О.Ц.: - Похоже. Только Гоголю было проще, чем мне - он любил людей. И Зощенко мучился от любви к человеку. А я человека не люблю. Как и он меня...

- Но ведь искусство твое признано во всем мире?!

О.Ц.: - Признано, конечно. Но ведь знаешь, в искусстве, как и в сюжетах моих картин, царствуют коллективистские законы. Мои персонажи - порождение социума. Странный такой гибрид - изгои-победители. Такой даст лопатой по рылу - и все! И их инстинктивно боятся.

- Боятся силы?

О.Ц.: Не силы, а чего-то другого. Помню, гулял я как-то в Ленинграде в начале весны вдоль Невы с писателем Виктором Голявкиным. Лед уже тает. А люди все равно цепочкой пересекают реку, по этому рыхлому льду.
- Почему они здесь все равно идут, как ты считаешь? - спросил меня Витя Голявкин. - Думаешь, потому, что храбрые? Нет, просто у них нет ни малейшего воображения! Ну, теперь ясно?

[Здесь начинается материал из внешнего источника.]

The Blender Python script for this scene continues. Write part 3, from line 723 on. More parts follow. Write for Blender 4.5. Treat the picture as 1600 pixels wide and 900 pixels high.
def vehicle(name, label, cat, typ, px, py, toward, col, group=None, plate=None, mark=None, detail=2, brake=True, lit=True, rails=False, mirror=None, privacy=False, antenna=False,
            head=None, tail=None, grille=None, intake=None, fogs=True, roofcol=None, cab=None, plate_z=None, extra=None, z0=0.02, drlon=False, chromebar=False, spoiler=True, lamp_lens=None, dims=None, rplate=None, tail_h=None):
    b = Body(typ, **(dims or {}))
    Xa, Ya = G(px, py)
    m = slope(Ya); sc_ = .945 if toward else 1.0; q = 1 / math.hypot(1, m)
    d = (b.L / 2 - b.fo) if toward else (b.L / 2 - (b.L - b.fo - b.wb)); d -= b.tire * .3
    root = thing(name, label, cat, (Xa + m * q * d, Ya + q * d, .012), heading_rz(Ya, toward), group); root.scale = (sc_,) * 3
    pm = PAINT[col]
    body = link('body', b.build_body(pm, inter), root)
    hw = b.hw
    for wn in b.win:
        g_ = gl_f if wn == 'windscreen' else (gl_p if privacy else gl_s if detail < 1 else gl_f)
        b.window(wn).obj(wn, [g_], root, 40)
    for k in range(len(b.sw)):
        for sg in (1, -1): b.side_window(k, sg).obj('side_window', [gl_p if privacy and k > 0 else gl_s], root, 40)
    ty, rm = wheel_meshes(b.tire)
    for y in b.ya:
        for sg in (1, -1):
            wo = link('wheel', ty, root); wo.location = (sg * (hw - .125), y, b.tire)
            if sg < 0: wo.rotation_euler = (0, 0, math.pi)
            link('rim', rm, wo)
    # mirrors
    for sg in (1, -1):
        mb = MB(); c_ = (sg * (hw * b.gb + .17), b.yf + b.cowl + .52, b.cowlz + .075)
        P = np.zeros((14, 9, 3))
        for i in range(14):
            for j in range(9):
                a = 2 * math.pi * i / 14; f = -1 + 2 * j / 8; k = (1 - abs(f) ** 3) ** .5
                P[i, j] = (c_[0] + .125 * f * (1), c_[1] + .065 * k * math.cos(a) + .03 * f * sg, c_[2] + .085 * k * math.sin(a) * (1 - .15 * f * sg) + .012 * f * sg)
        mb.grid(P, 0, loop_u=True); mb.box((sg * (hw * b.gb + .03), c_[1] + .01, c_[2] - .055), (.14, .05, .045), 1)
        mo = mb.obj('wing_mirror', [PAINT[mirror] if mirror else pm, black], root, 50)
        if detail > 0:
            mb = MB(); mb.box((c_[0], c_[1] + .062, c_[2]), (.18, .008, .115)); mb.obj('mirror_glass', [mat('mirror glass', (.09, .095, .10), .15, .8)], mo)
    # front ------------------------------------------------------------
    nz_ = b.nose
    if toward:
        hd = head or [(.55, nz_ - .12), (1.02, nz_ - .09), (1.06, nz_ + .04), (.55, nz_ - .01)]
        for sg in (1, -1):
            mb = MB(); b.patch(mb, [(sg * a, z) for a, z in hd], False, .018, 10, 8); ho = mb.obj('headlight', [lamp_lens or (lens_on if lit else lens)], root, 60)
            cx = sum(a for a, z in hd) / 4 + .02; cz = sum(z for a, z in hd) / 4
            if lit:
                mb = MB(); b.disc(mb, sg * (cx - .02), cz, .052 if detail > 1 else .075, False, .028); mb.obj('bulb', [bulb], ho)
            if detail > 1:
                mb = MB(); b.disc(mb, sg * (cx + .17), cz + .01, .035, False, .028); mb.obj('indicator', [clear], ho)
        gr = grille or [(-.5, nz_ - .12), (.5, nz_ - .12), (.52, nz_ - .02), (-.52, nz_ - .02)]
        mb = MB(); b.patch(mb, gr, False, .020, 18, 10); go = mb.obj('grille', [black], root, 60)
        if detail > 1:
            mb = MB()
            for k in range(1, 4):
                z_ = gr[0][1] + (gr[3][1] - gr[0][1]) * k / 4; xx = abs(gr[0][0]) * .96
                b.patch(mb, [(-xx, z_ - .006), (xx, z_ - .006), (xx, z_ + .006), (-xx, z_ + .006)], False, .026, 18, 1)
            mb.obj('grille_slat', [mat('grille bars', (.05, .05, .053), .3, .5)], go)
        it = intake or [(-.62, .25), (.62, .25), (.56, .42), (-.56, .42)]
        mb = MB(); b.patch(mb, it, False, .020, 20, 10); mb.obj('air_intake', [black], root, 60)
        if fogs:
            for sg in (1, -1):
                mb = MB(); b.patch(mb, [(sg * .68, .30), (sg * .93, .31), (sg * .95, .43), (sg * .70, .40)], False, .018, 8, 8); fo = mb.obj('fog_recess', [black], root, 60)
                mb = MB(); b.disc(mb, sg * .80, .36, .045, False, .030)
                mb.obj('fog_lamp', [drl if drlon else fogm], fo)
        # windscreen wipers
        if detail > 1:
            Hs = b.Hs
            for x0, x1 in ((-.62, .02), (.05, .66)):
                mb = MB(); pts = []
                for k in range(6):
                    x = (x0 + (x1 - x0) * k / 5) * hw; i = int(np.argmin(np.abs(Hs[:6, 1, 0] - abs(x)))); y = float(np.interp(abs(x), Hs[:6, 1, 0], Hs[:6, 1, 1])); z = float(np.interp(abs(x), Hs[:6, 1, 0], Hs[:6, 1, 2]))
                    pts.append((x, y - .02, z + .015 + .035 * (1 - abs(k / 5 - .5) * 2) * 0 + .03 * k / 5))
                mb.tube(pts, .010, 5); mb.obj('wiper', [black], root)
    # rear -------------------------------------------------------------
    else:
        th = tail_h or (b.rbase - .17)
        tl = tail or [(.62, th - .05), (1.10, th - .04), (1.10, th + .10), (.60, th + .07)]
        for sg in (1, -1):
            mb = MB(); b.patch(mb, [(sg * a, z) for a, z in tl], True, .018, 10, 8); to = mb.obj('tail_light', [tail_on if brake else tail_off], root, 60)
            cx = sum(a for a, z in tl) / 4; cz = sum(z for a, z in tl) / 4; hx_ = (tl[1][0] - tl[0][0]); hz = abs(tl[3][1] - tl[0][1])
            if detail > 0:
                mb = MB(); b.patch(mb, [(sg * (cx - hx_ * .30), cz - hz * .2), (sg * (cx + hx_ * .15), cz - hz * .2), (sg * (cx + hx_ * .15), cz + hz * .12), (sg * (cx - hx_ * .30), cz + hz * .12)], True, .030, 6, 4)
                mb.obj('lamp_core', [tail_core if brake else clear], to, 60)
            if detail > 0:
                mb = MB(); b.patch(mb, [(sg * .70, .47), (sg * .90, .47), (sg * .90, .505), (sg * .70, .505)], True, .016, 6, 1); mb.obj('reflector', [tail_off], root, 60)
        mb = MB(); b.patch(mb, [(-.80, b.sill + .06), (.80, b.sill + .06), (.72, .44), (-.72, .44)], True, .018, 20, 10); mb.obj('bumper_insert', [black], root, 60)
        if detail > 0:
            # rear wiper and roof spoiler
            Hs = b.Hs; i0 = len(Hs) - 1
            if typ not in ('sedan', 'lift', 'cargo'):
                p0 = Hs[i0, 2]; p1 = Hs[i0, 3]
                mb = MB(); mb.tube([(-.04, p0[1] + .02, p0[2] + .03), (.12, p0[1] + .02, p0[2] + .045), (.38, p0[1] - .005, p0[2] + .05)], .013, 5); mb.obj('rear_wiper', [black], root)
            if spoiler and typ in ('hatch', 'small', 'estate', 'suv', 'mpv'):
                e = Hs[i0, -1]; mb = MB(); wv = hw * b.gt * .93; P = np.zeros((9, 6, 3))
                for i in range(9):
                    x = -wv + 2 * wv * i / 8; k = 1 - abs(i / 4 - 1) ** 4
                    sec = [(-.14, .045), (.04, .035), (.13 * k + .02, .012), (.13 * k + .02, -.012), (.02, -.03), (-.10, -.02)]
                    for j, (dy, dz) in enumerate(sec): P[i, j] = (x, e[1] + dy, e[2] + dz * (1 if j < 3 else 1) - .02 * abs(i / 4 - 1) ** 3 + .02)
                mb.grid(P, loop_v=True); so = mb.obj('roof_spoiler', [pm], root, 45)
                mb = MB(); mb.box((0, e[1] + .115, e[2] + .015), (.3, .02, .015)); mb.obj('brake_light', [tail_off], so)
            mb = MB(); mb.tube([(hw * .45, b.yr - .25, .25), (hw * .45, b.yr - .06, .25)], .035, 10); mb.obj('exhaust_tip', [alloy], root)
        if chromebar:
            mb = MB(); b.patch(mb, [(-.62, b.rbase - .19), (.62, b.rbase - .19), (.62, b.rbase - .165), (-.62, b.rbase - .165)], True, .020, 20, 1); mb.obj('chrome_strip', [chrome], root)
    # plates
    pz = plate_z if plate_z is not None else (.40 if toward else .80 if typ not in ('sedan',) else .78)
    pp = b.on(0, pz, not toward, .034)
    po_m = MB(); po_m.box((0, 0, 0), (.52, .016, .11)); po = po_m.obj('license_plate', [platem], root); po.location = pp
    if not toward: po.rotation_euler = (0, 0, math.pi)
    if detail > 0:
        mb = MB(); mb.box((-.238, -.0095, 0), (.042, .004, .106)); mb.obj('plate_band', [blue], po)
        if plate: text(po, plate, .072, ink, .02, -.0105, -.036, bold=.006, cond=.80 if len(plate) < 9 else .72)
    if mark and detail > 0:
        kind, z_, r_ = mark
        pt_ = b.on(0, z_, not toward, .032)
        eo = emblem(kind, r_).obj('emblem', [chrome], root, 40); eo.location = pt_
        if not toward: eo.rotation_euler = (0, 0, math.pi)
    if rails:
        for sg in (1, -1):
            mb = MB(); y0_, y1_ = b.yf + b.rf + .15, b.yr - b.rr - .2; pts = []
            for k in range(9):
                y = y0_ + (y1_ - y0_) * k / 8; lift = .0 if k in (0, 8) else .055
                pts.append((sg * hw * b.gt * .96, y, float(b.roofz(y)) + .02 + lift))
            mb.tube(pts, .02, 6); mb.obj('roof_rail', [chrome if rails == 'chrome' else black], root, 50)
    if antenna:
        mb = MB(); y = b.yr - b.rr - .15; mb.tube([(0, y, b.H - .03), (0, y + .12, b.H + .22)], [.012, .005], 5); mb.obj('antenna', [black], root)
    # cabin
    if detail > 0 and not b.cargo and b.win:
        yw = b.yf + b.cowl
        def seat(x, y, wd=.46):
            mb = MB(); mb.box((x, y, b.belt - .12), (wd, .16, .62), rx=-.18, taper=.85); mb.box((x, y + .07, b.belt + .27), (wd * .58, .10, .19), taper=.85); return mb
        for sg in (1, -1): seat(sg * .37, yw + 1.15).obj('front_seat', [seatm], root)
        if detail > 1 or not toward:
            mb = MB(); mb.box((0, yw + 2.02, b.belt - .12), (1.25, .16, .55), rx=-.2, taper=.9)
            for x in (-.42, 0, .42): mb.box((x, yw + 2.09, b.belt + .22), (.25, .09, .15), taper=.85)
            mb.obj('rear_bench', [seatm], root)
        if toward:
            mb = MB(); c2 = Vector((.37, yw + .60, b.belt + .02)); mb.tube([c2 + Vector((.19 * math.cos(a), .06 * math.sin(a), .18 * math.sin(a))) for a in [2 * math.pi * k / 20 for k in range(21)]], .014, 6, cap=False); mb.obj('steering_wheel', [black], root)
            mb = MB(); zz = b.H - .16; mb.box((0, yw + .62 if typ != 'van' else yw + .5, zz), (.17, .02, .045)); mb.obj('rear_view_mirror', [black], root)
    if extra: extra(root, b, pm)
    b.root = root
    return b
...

фото с сайта http://www.loeilneuf.org
- Олег, многие считают твой персонаж-наваждение «хомо советикусом». Но «хомо советикус» - в прошлом. Это ведь был советский работяга, мосластый, с длинными костями, с выдающимися скулами, узкобедрый. Ну, вспомни скульптуру Мухиной, «Рабочего с колхозницей»... Ты же оказался провидцем: предрек пришествие нового человека. У них не нос, а носик, червеобразный придаток. Овальные плечи, округлые бедра, жирноватый лобик. В новом времени эти «другие» наступают, как конница кочевников на горизонте. Какие же черты соединяешь ты, изображая на своих полотнах этих живших, живущих и будущих жителей земли?

О.Ц.: - Слово-то какое! «При-шест-ви-е!» Прямиком из Библии!» Дело в том, что я волею судеб первым изо всех художников создал лицо, в котором нет идеализации. Лицо, в котором нет ничего от лица Бога. И с тех пор всю свою жизнь я думаю над загадкой этого лица - и не нахожу ответа.